Um ser humano sozinho no meio do court. Um tenista tendo de resolver problemas sem auxílio exterior, um gladiador lançado à arena, forçado a calcular possibilidades, a imaginar soluções, a desenhar estratégias, tudo feito individualmente. Um combate rodeado de solidão.
Era isto o ténis. Era.
Desde 2017, a ATP e a WTA, entidades que dirigem os circuitos profissionais masculino e feminino, têm testado novas abordagens ao coaching, à possibilidade de os treinadores darem indicações aos donos das raquetes durante os encontros. Longe vão os tempos em que um diálogo entre Serena Williams e Patrick Mouratoglou levou Carlos Ramos a sancionar a lendária tenista, durante a final do US Open 2018, espoletando uma monumental discussão entre Serena e o árbitro português.
A permissividade para com o coaching tem vindo, gradualmente, a aumentar, com mais e mais torneios aceitando a prática. Vozes como Roger Federer sempre criticaram a mudança de uma das regras sagradas do ténis, como o suíço expressou em Wimbledon, em 2019, quando se manifestou “completamente contra” a introdução do coaching, indicando que a solidão dos jogadores “é o que faz a diferença no ténis”, considerando que se deveria valorizar “a capacidade que cada um tem de ter de resolver os seus problemas sozinho, sem ajudas exteriores”.

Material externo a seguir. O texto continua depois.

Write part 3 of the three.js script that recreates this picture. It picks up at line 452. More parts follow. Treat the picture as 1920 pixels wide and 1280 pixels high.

Ora, a partir de 1 de janeiro de 2025, a tal solidão deixará, definitivamente, o ténis. A federação internacional da modalidade aprovou um aprofundamento das regras do coaching, permitindo, basicamente, uma comunicação quase constante entre jogador e treinador.
De acordo com as novas normas, os técnicos poderão dar indicações — verbais ou através de gestos — em qualquer altura do encontro, com exceção de quando os pontos estiverem a ser disputados, ainda que se estipule que essas instruções devam ser “breves e discretas” e que o diálogo só pode decorrer quando tenista e treinador estiverem do mesmo lado do court.
Uma das maiores novidades é que poder-se-á recorrer a “tecnologias de análise de jogo”, não sendo detalhados os formatos autorizados. Teremos no ténis o recurso a ecrãs para mostrar pormenores táticos, ao estilo de modalidades coletivas?
A federação internacional (ITF) justifica estas mudanças alegando que há o objetivo de “unificar as regras do coaching” a nível internacional, pretendendo-se, ainda, retirar aos árbitros a responsabilidade de estarem a “controlar as atuais restrições” à comunicação dos técnicos. Diz-se ainda que estas alterações ajudarão ao “desenvolvimento dos jogadores" e tornarão o ténis “mais justo e entretido”.
Mas não é só Roger Federer que está contra o fim da solidão. Mal a notícia saiu, Denis Shapovalov, 95.º do ranking ATP e antigo 10.º da hierarquia, escreveu que as novas regras o deixam “triste”. “O ténis é especial porque estás sozinho. Por que estão a tentar mudar a beleza deste jogo?”, questionou o canadiano.
John Millman, veterano australiano, também mostrou a sua discordância. Taylor Fritz, sexto do ranking, foi outra voz discordante, no caso em 2022: “O ténis é uma modalidade individual, estamos a mudá-la porquê? O ténis é tão físico quanto mental, e parte disso é porque tens de encontrar soluções sozinho quanto estás no court. É ridículo que, se não fores tão forte mentalmente, tão bom a analisar ou tão perspicaz a criar estratégias, possas ter alguém a dizer-te sempre o que fazer”, opinou o californiano.